Three different adhesives systems were used in the studies: melamine-urea-formaldehyde (MUF), phenol-resorcinol-formaldehyde (PRF), and a two-component polyurethane (2C PUR). All adhesives used show adequate bonding strength between birch plywood and spruce glulam. However, the use of the adhesive systems should be further investigated in the future. The different manual pressing methods investigated show no significant influence on the bonding strength. Moreover, the bonding strength changes within a relatively small range when the loading direction is varied from 0° to 90°, which is beneficial for the design of birch plywood in adhesively bonded connections. A clear correlation exists between the bonding strength and the shear strength of the weakest wood adherend.

In addition, the moment capacity and bending stiffness of adhesively bonded connections using birch plywood were determined experimentally as well as by analytical and numerical models with a satisfactory agreement.

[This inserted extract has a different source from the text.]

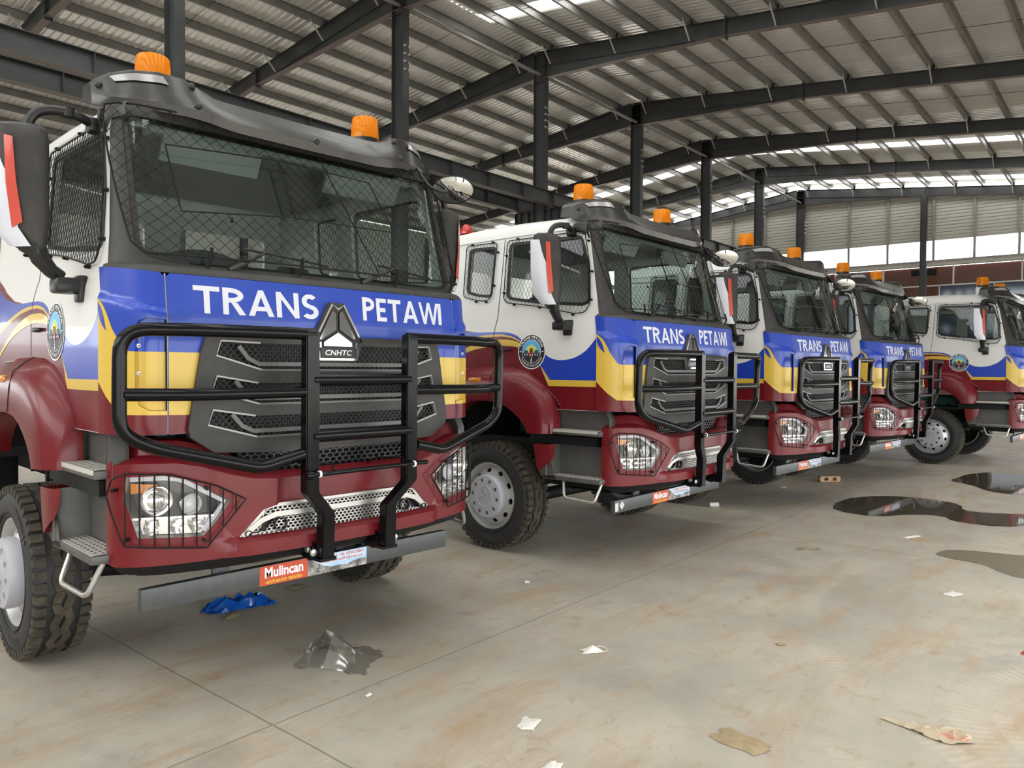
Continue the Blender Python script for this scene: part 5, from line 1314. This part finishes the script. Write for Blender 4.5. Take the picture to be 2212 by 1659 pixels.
# ------------------------------------------------------------------ puddles and litter on the floor
def flat(name, P, m, z, label, cat, group=None):
    cx = sum(p[0] for p in P)/len(P); cy = sum(p[1] for p in P)/len(P)
    Q = []
    for i in range(len(P)):
        p0, p1, p2, p3 = [Vector(P[(i+k) % len(P)]) for k in (-1, 0, 1, 2)]
        for k in range(5):
            t = k/5; q = .5*((2*p1)+(p2-p0)*t+(2*p0-5*p1+4*p2-p3)*t*t+(3*p1-p0-3*p2+p3)*t**3)
            r = random.uniform(-.012, .012); Q.append((q.x-cx+r, q.y-cy+random.uniform(-.012, .012)))
    bm = fill2d(Q); o = finish(name, bm, m, None, 0, (cx, cy, z)); tag(o, label, cat, group); return o
P1 = [(7.60, -.45), (7.83, -.28), (8.37, -.17), (8.86, -.22), (9.24, -.42), (9.45, -.74), (9.48, -1.1), (9.30, -1.45), (8.89, -1.62), (8.86, -1.87), (9.0, -2.1), (9.15, -2.33), (9.06, -2.5), (8.54, -2.48), (8.03, -2.28), (7.91, -1.97), (7.96, -1.71), (8.14, -1.56), (8.10, -1.30), (7.70, -1.03), (7.51, -.81)]
P2 = [(11.85, -.74), (12.84, -.75), (13.45, -.92), (13.5, -1.28), (13.6, -1.67), (12.29, -2.0), (11.27, -1.98), (10.91, -1.81), (10.96, -1.5), (11.34, -1.23), (11.63, -.96)]
P3 = [(5.91, -2.04), (6.23, -2.13), (6.34, -2.36), (6.41, -2.59), (6.42, -2.9), (5.3, -3.3), (5.44, -2.98), (5.47, -2.80), (5.60, -2.63), (5.75, -2.5), (5.79, -2.23)]
flat('puddle', P1, M_['water'], .003, 'large dark puddle in the middle right of the floor, reflecting blue', 'puddle')
flat('puddle', P2, M_['water'], .003, 'smaller dark puddle in front of the last truck', 'puddle')
flat('damp_patch', P3, M_['damp'], .0025, 'dull brown damp patch at the right edge of the floor', 'stain')
def crumple(name, cx, cy, lx, ly, h, m, label, cat, rz=0, n=9, peak=None, seed=1, cut=None):
    rnd = random.Random(seed); bm = bmesh.new(); rows = []
    for i in range(n+1):
        row = []
        for j in range(n+1):
            u, v = i/n-.5, j/n-.5
            ed = max(abs(u), abs(v))*2
            z = h*(rnd.random()*.7+.15)*(1-ed**3)
            if peak: z = h*max(0, 1-math.hypot((u-peak[0])*2.2, (v-peak[1])*2.2))+h*.12*rnd.random()*(1-ed**4)
            row.append((u*lx*(1+.12*rnd.uniform(-1, 1))+.06*lx*math.sin(v*9+seed), v*ly*(1+.12*rnd.uniform(-1, 1)), z+.003))
        rows.append(row)
    loft(bm, rows)
    o = finish(name, bm, m, None, 25, (cx, cy, 0)); o.rotation_euler = (0, 0, rz); tag(o, label, cat); return o
M_['film'] = bpy.data.materials.new('clear_film'); M_['film'].use_nodes = True
_n = M_['film'].node_tree.nodes; _l = M_['film'].node_tree.links
_tp = _n.new('ShaderNodeBsdfTransparent'); _tp.inputs[0].default_value = (.86, .87, .88, 1); _gl = _n.new('ShaderNodeBsdfGlossy'); _gl.inputs['Roughness'].default_value = .12; _gl.inputs[0].default_value = (.8, .8, .8, 1); _mx = _n.new('ShaderNodeMixShader'); _mx.inputs[0].default_value = .22
_l.new(_tp.outputs[0], _mx.inputs[1]); _l.new(_gl.outputs[0], _mx.inputs[2]); _l.new(_mx.outputs[0], _n['Material Output'].inputs[0])
M_['bluefilm'] = mat('blue_film_bag', (.005, .055, .26), .12, coat=.7)
M_['leaf'] = mat('dry_leaf', (.26, .20, .12), .7, noise=(20, (.16, .13, .08), .4, .7))
M_['card'] = mat('soiled_card', (.40, .33, .23), .75, noise=(5, (.42, .16, .12), .56, .66))
M_['mud'] = mat('dry_mud', (.31, .24, .14), .85, noise=(12, (.24, .18, .10), .4, .7))
M_['wood'] = mat('raw_wood', (.42, .27, .15), .7, noise=(10, (.34, .21, .11), .4, .7))
crumple('plastic_film', .07, -.13, .42, .46, .20, M_['film'], 'clear crumpled plastic film standing up on floor before nearest truck', 'film', .6, 11, (-.12, .12), 3)
crumple('plastic_bag', .12, 1.35, .50, .20, .12, M_['bluefilm'], 'shiny blue crumpled plastic bag under the nearest truck bar', 'bag', -.2, 12, None, 5)
o = crumple('face_mask', 1.31, -1.185, .13, .09, .035, M_['paper'], 'white discarded face mask lying on the open floor', 'mask', -.6, 8, (0, 0), 8)
bm = bmesh.new(); tube(bm, [(.05, .03, .02), (.09, .035, .012), (.115, 0, .006), (.095, -.035, .006), (.05, -.03, .006)], .002, 5); finish('ear_loop', bm, M_['paper'], o, 40)
crumple('paper_scrap', .26, -1.585, .13, .10, .012, M_['paper'], 'torn cream paper scrap at bottom centre of the floor', 'paper', .4, 7, None, 11)
crumple('paper_scrap', .02, -1.955, .11, .07, .012, M_['paper'], 'torn pale paper scrap cut by the bottom picture edge', 'paper', .2, 7, None, 12)
crumple('paper_scrap', -.12, -.70, .045, .025, .012, M_['paper'], 'tiny white scrap on the floor joint before nearest truck', 'paper', .2, 5, None, 13)
crumple('paper_scrap', 2.19, .21, .07, .05, .014, M_['paper'], 'small white scrap on the floor below the second truck wheel', 'paper', .9, 5, None, 14)
crumple('paper_scrap', 6.58, -1.63, .26, .07, .012, M_['paper'], 'long white scrap on the floor right of the large puddle', 'paper', -.3, 6, None, 15)
crumple('paper_scrap', 4.45, -2.55, .16, .10, .008, M_['paper'], 'flat pale scrap on the floor near the damp patch', 'paper', -.3, 6, None, 16)
crumple('paper_scrap', 9.0, .95, .22, .10, .012, M_['paper'], 'white scrap on the floor beneath the third truck', 'paper', .1, 6, None, 17)
crumple('dry_leaf', -.02, 1.17, .19, .09, .02, M_['leaf'], 'dry brown leaf beside the blue plastic bag', 'leaf', .5, 6, None, 18)
crumple('dry_leaf', .70, 1.50, .17, .13, .02, M_['leaf'], 'dry brown leaf below the orange sticker of nearest truck', 'leaf', .2, 6, None, 19)
crumple('dry_leaf', 5.18, -1.04, .26, .06, .02, M_['leaf'], 'narrow dark leaf lying on open floor before second truck', 'leaf', -.7, 6, None, 20)
crumple('dry_leaf', 2.31, -2.03, .07, .035, .02, M_['leaf'], 'small curled brown leaf on the dusty foreground floor', 'leaf', -.8, 5, None, 21)
crumple('mud_flake', .87, -2.47, .16, .26, .015, M_['mud'], 'flat tan flake of dried mud in the bottom foreground', 'mud', -.1, 9, None, 22)
o = crumple('orange_scrap', 3.29, -3.26, .07, .05, .02, M_['orange'], 'bright orange scrap at the right picture edge', 'scrap', 0, 5, None, 23)
bm = fill2d([(-.10, .19), (.06, .02), (.115, -.03), (.11, -.12), (.06, -.16), (-.03, -.13), (-.06, -.09), (-.075, .04)], (), fr(-.1, .12, .03), fr(-.16, .19, .03))
rnd = random.Random(4)
for v in bm.verts: v.co.z = .004+rnd.random()*.012
o = finish('cardboard_piece', bm, M_['card'], None, 20, (1.66, -3.12, 0)); o.rotation_euler = (0, 0, -.35); o.scale = (1.15, 1.15, 1); tag(o, 'torn tan cardboard piece with reddish stains in the right foreground', 'cardboard')
bm = bmesh.new()
for z in (.015, .085): box(bm, (0, 0, z), (.33, .09, .02))
for x in (-.14, 0, .14): box(bm, (x, 0, .05), (.07, .085, .05))
o = finish('wooden_block', bm, M_['wood'], None, 0, (10.18, .68, 0)); o.rotation_euler = (0, 0, -.75); tag(o, 'small raw wooden spacer block under the third truck bull bar', 'block')
bm = bmesh.new(); lathe(bm, [(-.06, .001), (-.06, .03), (.06, .035), (.06, .001)], 16, axis='x', cen=(0, 0, .034)); o = finish('paper_cup', bm, M_['paper'], None, 40, (6.64, .86, 0)); o.rotation_euler = (0, 0, -.8); tag(o, 'white paper cup lying in front of the second truck bar', 'cup')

In timber connections, especially those that are prevalently loaded in tension and/or compression (e.g., in timber trusses), the contribution of the plywood width on the load-bearing capacity needs to be quantified. The results show that the tensile strength of birch plywood within the bonded area shows very low angle-dependence. This is possibly due to the restricted crack propagation at 22.5° and 45° when the gap between the bonded regions is small. The tensile capacity of birch plywood loaded at 0°, 22.5°, and 45° reaches a plateau at certain widths of the gusset plate, which can be well predicted and explained by the spreading angle theories proposed in this study.

In the future, more studies are required for the further development of the adhesively bonded connections with birch plywood. Some preliminary studies serving this purpose have been presented in the thesis as on-going work.